**SOURCE EXCERPT**
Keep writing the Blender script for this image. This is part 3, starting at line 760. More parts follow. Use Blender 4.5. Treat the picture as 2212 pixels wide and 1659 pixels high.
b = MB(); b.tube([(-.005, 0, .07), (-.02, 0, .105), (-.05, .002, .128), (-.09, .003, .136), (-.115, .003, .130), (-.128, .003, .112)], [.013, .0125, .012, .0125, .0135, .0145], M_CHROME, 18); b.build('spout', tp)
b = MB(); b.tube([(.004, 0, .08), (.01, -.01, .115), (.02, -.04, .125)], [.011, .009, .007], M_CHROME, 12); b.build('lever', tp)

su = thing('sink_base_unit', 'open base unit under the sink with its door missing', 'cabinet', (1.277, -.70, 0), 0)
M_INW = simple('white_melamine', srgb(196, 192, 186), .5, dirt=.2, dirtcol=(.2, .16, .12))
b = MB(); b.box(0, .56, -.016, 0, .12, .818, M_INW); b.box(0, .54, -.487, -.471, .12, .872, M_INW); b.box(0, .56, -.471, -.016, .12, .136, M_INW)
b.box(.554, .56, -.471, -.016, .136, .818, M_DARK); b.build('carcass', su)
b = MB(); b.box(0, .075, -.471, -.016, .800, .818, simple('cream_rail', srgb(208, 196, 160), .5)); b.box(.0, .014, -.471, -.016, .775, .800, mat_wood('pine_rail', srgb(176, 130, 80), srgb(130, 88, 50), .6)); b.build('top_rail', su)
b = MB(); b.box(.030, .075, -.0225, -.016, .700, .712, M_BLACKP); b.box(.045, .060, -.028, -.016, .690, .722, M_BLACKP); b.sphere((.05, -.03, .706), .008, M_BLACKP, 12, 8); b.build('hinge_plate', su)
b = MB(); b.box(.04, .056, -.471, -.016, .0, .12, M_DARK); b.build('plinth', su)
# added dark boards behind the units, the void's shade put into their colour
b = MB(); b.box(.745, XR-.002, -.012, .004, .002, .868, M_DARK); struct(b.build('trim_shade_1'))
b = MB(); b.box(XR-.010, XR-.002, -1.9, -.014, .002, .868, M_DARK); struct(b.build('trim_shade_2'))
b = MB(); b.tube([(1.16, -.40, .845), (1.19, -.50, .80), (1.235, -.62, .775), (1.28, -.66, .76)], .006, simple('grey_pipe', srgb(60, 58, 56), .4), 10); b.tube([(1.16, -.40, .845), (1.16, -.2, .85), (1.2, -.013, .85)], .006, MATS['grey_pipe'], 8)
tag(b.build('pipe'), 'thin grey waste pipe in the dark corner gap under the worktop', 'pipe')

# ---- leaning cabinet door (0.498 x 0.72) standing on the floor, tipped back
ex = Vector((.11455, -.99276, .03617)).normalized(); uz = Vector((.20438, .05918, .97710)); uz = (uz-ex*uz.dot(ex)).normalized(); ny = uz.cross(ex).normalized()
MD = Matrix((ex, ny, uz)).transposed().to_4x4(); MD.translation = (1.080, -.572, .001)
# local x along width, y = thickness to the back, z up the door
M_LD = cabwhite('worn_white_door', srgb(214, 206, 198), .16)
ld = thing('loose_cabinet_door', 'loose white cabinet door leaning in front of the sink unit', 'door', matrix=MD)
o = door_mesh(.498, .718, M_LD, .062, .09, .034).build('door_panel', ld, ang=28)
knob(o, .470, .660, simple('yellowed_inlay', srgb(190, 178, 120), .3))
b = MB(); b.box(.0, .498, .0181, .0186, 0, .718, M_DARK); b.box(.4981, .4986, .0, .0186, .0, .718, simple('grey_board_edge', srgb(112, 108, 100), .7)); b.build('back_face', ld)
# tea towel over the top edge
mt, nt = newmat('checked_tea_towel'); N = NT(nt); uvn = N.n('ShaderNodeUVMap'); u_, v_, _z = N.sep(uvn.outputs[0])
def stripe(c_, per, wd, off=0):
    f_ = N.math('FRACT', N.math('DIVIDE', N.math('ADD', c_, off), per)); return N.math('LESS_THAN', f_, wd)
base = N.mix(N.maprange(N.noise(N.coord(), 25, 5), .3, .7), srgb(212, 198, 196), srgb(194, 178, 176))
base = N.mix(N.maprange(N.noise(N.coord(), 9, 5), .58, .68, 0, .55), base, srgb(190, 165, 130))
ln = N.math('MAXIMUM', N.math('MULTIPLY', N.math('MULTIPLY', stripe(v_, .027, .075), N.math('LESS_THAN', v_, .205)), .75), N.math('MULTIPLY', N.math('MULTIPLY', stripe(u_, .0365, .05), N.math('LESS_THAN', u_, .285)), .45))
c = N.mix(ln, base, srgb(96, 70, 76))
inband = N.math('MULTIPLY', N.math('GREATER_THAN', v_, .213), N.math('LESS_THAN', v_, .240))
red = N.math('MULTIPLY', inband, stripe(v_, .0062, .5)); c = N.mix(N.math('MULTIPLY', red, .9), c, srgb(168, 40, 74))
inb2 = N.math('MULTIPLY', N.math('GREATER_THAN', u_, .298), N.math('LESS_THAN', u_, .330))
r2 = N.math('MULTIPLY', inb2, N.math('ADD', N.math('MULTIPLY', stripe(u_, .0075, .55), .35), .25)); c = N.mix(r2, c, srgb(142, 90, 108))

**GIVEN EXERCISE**
Retype, in the same exact form, the lines of the material above from the line holding "b.box(.554, .56, -.471, -.016, .136, .818, M_DARK);" through the line holding "tag(b.build('pipe'), 'thin grey".

**TASK ANSWER**
b.box(.554, .56, -.471, -.016, .136, .818, M_DARK); b.build('carcass', su)
b = MB(); b.box(0, .075, -.471, -.016, .800, .818, simple('cream_rail', srgb(208, 196, 160), .5)); b.box(.0, .014, -.471, -.016, .775, .800, mat_wood('pine_rail', srgb(176, 130, 80), srgb(130, 88, 50), .6)); b.build('top_rail', su)
b = MB(); b.box(.030, .075, -.0225, -.016, .700, .712, M_BLACKP); b.box(.045, .060, -.028, -.016, .690, .722, M_BLACKP); b.sphere((.05, -.03, .706), .008, M_BLACKP, 12, 8); b.build('hinge_plate', su)
b = MB(); b.box(.04, .056, -.471, -.016, .0, .12, M_DARK); b.build('plinth', su)
# added dark boards behind the units, the void's shade put into their colour
b = MB(); b.box(.745, XR-.002, -.012, .004, .002, .868, M_DARK); struct(b.build('trim_shade_1'))
b = MB(); b.box(XR-.010, XR-.002, -1.9, -.014, .002, .868, M_DARK); struct(b.build('trim_shade_2'))
b = MB(); b.tube([(1.16, -.40, .845), (1.19, -.50, .80), (1.235, -.62, .775), (1.28, -.66, .76)], .006, simple('grey_pipe', srgb(60, 58, 56), .4), 10); b.tube([(1.16, -.40, .845), (1.16, -.2, .85), (1.2, -.013, .85)], .006, MATS['grey_pipe'], 8)
tag(b.build('pipe'), 'thin grey waste pipe in the dark corner gap under the worktop', 'pipe')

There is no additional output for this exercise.